In the early 1990s, Elizabeth Wiegand found herself in France at Anne Willan's legendary LaVarenne Cooking School.
Wiegand, a Raleigh native, spent a week learning how to cook French foods and reveling in the Burgundy region's ingredients.
While watching someone make crème anglaise, Wiegand realized that it was nothing more than boiled custard, a staple of her North Carolina upbringing.
Wiegand says she had an epiphany that the foods and cooking traditions of her home state should be venerated as much as French food.
"I made a vow to try to celebrate North Carolina foods," Wiegand says.
Wiegand, who had been working as a freelance food and travel writer, started pitching a food lover's guide to North Carolina. Her publisher suggested breaking the topic down. Her first book, "The Outer Banks Cookbook," came out a couple of years ago. Her latest book explores the cooking traditions of the mountains: "The New Blue Ridge Cookbook: Authentic Recipes from Virginia's Highlands to North Carolina's Mountains."
She will be signing books Friday at Raleigh's Quail Ridge Books.
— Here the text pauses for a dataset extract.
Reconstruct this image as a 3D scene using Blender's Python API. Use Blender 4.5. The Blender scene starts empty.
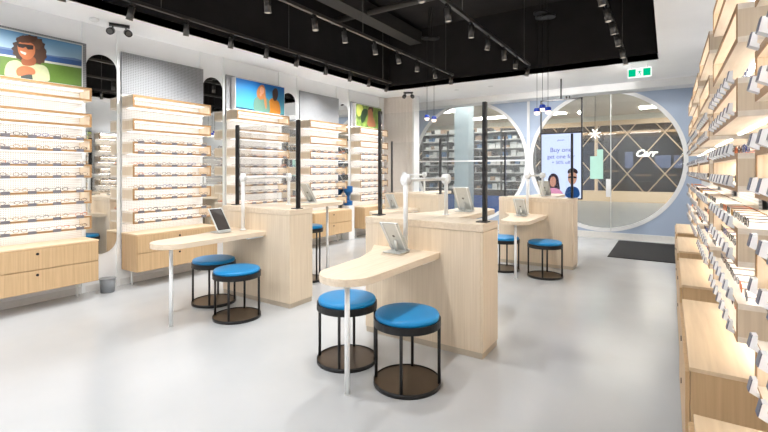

The cookbook has recipes from down-home to fancy from chefs in restaurants now populating the area. The book is filled with stories about ingredients, such as ramps, black walnuts and Southern maple syrup, or about producers, such as the Sunburst Trout Company or Alan Muskat, aka The Mushroom Man, who leads fungi-foraging excursions.
While researching this cookbook, Wiegand says, she was surprised to learn there is a stronger, earlier farm-to-table tradition in the mountains than in the Triangle. As one farmer told her about the isolated communities with few fast food restaurants, the mountain areas never got away from the slow food movement.